Luke 2:20 says, *“The shepherds glorified and praised God for all they had heard and seen.”
(PAUSE) *But the Gerasenes feared Jesus and didn’t want him intruding in their lives—they wanted Jesus to leave immediately—which he did.
Just as Jesus doesn’t force himself upon us, he didn’t force himself upon those who didn’t want him in their lives 20 centuries ago.
Luke 9:54 says the disciples want to call fire down upon a Samaritan…or Gentile…village…when the people wouldn’t receive Jesus into their presence.
Our Lord rebuked the disciples for their vindictiveness and went onto a village willing to accept him.
Jesus is like with us – either we accept him or we reject him – the choice is all ours.
*(PAUSE)*  
Listen to what happens next.* 4. READ Luke 8:38-39*
The man Jesus heals begs to become a follower of his savior, but Jesus compassionately sends him home.
*“Return to your home, and declare how much God had done for you.”*
Go home to your wife, your children, your parents and your friends…you are free…let them see first-hand how much God loves you.
Be my witness, my missionary, my disciple to your people.
Let them know how much I love them.
*(PAUSE)*
What does today’s scripture mean for us?
How many of us have actually seen demonic possession?
Theologian Darrell L. Bock says, “Though we rarely deal with overt cases of demon-possession, that fact should not stop us from realizing the impact the demonic has on us daily.
It is not entirely clear why demon-possession is so rare in the Western world.”
Bock continues, “Do we underestimate its presence?
Or does Satan have no need to manifest himself openly in a culture that denies his existence?”
*(PAUSE)* 
In our culture, it is doubtful any of us will ever witness demonic possession.
However, there are things is our lives */that possess us/* as much as Legion possessed the former demoniac.
Demons may not possess our souls as vividly as Legion did, but they do cause people to do destructive things and they retain a power that can be almost overwhelming.

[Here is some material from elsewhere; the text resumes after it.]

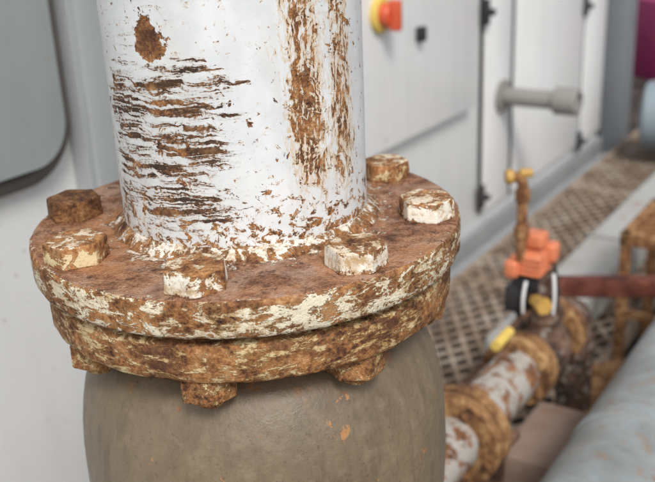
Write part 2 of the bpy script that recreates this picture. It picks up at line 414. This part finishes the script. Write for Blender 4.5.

People in the grip of addictive drinking, gambling, illegal drugs, eating disorders or lusts of all kinds reflect a world where destructive indulgence inflicts not only pain on those */possessed/* by such addictions, but also on others around them.
Though the forces in view here are chemical or psychological, there can be little doubt that they are the remnants of a fallen world that Satan exploits.
* (PAUSE)*
Many of us here today have battled our own personal demons in our lives.
Many years ago, I was heavily addicted to nicotine.
In addition to regularly smoking a pipe, I inhaled between four and five packs of cigarettes every day.